* [SHORT EXERCISE] Check every line below for the word "Write" and show those that hold it.

* [RECORDS FOR PROCESSING]
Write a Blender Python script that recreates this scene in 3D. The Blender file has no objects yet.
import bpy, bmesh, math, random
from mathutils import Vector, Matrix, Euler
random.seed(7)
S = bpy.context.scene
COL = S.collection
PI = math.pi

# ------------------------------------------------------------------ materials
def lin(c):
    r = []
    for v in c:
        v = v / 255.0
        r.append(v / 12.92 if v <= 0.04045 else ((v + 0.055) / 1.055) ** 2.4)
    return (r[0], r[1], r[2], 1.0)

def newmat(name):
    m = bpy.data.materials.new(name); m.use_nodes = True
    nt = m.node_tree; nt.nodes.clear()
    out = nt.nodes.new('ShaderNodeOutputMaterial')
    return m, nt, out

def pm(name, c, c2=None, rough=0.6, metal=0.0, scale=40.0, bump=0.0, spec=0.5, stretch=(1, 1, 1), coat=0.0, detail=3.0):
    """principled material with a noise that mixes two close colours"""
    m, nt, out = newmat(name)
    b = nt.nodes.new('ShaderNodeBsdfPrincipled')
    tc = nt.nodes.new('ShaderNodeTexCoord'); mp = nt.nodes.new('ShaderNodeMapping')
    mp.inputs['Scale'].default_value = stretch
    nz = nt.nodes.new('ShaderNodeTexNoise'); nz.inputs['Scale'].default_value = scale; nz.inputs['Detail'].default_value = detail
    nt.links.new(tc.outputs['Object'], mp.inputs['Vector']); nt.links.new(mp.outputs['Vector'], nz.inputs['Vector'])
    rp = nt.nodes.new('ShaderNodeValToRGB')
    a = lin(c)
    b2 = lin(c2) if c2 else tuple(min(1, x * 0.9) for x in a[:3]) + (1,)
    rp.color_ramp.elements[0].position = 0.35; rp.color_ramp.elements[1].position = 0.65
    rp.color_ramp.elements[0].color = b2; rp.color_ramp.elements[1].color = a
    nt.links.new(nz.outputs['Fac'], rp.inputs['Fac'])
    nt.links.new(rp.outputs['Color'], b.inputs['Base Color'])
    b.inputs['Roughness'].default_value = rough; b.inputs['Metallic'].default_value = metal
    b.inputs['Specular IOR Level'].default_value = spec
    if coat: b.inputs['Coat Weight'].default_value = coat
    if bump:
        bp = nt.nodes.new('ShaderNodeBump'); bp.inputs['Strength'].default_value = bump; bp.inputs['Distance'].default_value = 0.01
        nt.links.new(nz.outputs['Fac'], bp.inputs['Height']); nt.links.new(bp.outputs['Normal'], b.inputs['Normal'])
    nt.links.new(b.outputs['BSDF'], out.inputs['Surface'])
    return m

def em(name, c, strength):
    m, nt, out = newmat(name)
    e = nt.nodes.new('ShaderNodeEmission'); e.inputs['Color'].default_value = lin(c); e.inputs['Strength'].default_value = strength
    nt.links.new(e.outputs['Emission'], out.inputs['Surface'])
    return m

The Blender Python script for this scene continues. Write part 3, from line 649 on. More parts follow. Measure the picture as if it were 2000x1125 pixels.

* [SOLUTION FOR THIS PROBLEM]
Write a Blender Python script that recreates this scene in 3D. The Blender file has no objects yet.
The Blender Python script for this scene continues. Write part 3, from line 649 on. More parts follow. Measure the picture as if it were 2000x1125 pixels.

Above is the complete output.